Central to New Thought philosophy was the perspective which saw that love and personal forgiveness were the keys to fundamental transformation: “Love is by far the most important thing of all. It is the Golden Gate of Paradise. Pray for the understanding of love, and meditate upon it daily. It casts out fear. It is the fulfilling of the Law. It covers a multitude of sins. Love is absolutely invincible.”

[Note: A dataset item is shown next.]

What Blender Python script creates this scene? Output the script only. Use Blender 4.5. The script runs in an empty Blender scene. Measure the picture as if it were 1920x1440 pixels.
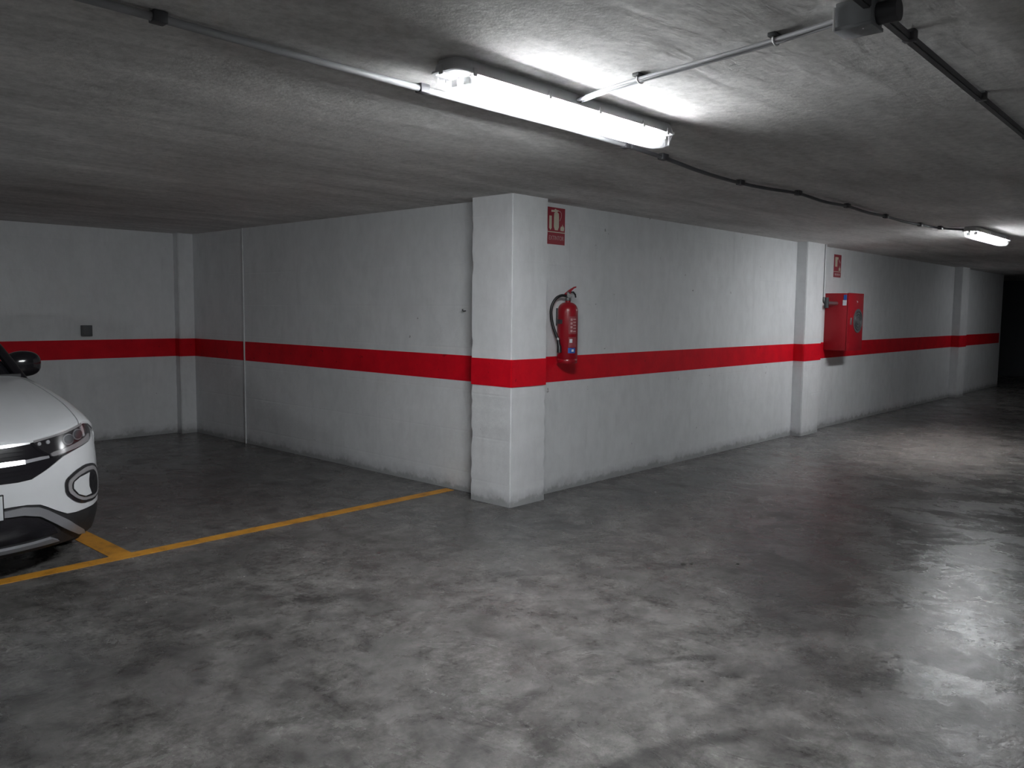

Fox went on to say that forgiveness was an integral part of the Pathway of Love, “which is open to everyone in all circumstances, and upon which you may step at any moment – at this moment if you like – requires no formal introduction, has no conditions whatever. It calls for no expensive laboratory in which to work, because your own daily life, and your ordinary daily surroundings are your laboratory. It needs no reference library, no professional training, no external apparatus of any kind. All it does need is that you should begin steadfastly to expel from your mentality every thought of personal condemnation (you must condemn a wrong action, but not the actor), of resentment for old injuries, and of everything which is contrary to the law of Love. You must not allow yourself to hate either person, or group, or nation, or anything whatever.

“You must build-up by faithful daily exercise the true Love-consciousness, and then all the rest of spiritual development will follow upon that. Love will heal you. Love will illumine you.”

One of the cornerstones of Fox’s philosophy was to live but one day at a time, to be responsible for one’s own thoughts and to clear up resentments, just as AA was to teach that “resentments are our number one cause of slips.” For Fox, one of the most important rules for growth was to live in the present: “Live in today, and do not allow yourself to live in the past under any pretense. Living the past means thinking about the past, rehearsing past events, especially if you do this with feeling…train yourself to be a man or woman who lives one day at a time. You’ll be surprised how rapidly conditions will change for the better when you approach this ideal.”

Emmet Fox emphasized the idea that thoughts are real things, and that one cannot have one kind of mind and another kind of life. According to Fox, if we want to change our lives, then we must change our thoughts first. Many of his simply stated profundities have contributed to an AA philosophy that has transformed the lives of literally millions of recovering alcoholics.